State the number of lines that hold the string "from", with nothing added.
───── Raw data ─────
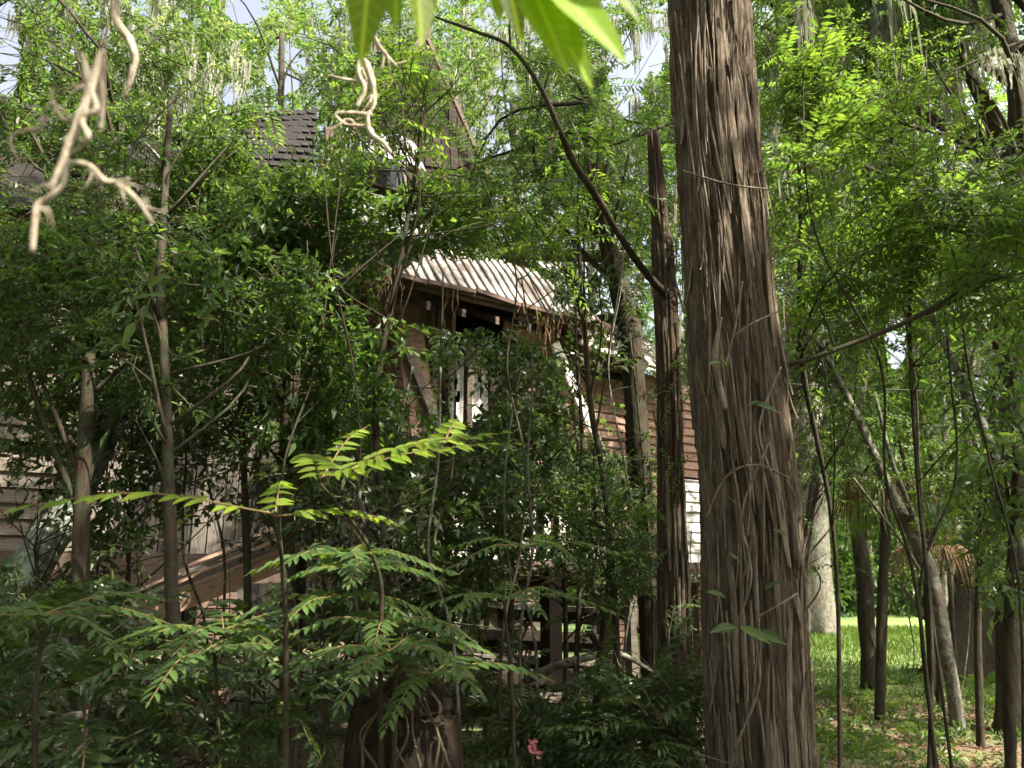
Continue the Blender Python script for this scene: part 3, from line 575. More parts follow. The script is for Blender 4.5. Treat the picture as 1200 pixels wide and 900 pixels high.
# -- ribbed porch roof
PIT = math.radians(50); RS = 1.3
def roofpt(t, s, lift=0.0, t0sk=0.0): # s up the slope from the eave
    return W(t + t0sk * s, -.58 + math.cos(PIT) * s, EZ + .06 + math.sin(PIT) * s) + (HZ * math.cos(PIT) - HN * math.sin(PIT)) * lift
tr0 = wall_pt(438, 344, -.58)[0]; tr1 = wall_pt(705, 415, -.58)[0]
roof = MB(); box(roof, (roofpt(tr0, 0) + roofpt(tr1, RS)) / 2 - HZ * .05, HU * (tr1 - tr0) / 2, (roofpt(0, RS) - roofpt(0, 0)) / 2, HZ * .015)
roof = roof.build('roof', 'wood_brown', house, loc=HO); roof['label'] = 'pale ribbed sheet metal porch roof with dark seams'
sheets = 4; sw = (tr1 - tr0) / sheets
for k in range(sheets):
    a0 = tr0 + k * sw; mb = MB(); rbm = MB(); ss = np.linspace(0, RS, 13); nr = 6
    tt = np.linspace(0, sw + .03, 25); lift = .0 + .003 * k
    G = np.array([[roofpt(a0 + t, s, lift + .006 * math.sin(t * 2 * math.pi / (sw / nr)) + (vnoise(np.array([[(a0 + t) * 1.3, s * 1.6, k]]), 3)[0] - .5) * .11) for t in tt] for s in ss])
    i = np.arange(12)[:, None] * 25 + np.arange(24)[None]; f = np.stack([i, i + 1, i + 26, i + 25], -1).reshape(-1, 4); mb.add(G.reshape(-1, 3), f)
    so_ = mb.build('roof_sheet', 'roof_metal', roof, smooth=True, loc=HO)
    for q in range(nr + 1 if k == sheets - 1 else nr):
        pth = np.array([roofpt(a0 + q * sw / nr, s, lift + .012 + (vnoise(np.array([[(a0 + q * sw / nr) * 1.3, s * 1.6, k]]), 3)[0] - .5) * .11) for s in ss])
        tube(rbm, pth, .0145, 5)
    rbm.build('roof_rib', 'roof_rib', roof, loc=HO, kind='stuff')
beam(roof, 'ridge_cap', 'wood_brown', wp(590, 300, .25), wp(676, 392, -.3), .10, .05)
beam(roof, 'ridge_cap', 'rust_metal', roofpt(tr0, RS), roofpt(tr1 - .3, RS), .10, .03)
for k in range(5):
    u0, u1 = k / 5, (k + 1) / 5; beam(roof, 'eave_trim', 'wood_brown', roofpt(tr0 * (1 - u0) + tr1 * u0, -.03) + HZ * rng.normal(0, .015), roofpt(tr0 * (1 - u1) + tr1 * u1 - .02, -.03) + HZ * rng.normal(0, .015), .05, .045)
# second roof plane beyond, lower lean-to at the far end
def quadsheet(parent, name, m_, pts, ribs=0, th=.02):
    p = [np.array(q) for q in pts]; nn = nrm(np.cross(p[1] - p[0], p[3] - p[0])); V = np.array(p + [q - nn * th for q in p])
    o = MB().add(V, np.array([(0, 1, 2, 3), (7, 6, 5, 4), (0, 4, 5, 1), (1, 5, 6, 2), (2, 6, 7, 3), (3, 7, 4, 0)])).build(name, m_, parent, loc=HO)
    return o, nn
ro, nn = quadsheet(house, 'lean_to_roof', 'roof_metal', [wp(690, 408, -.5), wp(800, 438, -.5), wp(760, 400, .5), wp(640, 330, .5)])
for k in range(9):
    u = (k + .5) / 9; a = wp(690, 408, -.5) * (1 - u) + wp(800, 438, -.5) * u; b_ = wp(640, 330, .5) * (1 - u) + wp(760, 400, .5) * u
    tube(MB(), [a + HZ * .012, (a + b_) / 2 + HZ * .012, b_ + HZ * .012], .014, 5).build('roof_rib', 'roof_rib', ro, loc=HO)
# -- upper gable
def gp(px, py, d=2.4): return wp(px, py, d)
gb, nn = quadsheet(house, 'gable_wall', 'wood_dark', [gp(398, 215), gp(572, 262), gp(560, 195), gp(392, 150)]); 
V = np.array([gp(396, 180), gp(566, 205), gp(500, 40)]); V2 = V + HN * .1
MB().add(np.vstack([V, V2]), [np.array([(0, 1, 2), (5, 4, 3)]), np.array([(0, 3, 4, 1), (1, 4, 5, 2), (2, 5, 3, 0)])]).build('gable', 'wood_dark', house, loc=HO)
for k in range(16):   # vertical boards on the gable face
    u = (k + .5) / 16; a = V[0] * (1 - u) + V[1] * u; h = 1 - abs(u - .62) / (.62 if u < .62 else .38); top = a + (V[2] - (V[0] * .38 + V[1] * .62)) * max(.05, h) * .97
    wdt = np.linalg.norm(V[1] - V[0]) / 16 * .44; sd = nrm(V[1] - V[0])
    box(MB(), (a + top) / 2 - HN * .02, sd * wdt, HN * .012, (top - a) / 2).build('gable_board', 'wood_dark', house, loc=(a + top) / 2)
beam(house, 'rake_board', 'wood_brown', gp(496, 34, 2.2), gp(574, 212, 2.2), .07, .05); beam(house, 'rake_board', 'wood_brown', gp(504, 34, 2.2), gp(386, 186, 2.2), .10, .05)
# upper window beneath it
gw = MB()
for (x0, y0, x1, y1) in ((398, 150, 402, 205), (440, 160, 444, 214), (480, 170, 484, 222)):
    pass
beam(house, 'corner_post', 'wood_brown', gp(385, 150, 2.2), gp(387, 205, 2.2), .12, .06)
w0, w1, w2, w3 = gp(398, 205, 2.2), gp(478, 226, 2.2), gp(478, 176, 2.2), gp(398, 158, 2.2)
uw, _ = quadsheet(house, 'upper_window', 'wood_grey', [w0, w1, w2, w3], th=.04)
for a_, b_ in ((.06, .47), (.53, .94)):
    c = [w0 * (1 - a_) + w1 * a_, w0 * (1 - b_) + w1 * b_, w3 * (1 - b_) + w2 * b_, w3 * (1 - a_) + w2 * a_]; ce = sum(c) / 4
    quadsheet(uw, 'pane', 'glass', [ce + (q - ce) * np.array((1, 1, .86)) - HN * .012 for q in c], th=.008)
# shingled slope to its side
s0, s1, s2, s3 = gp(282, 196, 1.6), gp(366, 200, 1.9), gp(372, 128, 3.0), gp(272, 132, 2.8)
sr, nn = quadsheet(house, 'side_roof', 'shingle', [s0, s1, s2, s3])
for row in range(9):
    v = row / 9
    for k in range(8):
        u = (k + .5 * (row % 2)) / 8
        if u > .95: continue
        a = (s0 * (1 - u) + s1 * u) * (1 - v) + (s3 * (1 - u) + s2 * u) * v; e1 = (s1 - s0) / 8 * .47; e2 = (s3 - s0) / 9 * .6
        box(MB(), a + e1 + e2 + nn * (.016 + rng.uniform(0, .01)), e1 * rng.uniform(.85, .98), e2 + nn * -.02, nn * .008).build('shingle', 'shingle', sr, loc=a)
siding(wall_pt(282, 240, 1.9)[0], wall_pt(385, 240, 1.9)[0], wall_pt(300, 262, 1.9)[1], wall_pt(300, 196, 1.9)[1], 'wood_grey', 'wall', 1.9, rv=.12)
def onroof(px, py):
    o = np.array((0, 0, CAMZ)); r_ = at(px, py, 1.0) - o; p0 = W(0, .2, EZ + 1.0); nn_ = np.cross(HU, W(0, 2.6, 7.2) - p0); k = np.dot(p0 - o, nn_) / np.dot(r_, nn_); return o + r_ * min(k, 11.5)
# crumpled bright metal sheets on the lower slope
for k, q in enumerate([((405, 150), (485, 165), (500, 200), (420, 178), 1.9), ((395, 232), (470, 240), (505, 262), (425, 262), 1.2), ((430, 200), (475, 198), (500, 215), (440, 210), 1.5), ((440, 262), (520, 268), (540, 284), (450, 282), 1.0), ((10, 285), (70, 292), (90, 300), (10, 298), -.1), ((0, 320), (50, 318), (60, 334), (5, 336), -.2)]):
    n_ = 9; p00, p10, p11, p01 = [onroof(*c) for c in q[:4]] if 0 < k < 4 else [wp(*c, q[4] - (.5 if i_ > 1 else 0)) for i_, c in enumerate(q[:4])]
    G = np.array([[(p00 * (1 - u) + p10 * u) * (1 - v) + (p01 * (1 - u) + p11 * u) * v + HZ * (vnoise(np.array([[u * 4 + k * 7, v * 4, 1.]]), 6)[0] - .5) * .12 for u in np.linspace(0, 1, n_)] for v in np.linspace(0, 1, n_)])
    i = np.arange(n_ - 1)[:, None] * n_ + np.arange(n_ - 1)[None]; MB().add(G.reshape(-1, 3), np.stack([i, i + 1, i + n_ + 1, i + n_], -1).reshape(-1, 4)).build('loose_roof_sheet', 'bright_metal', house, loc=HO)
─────
__Answer in full__. 2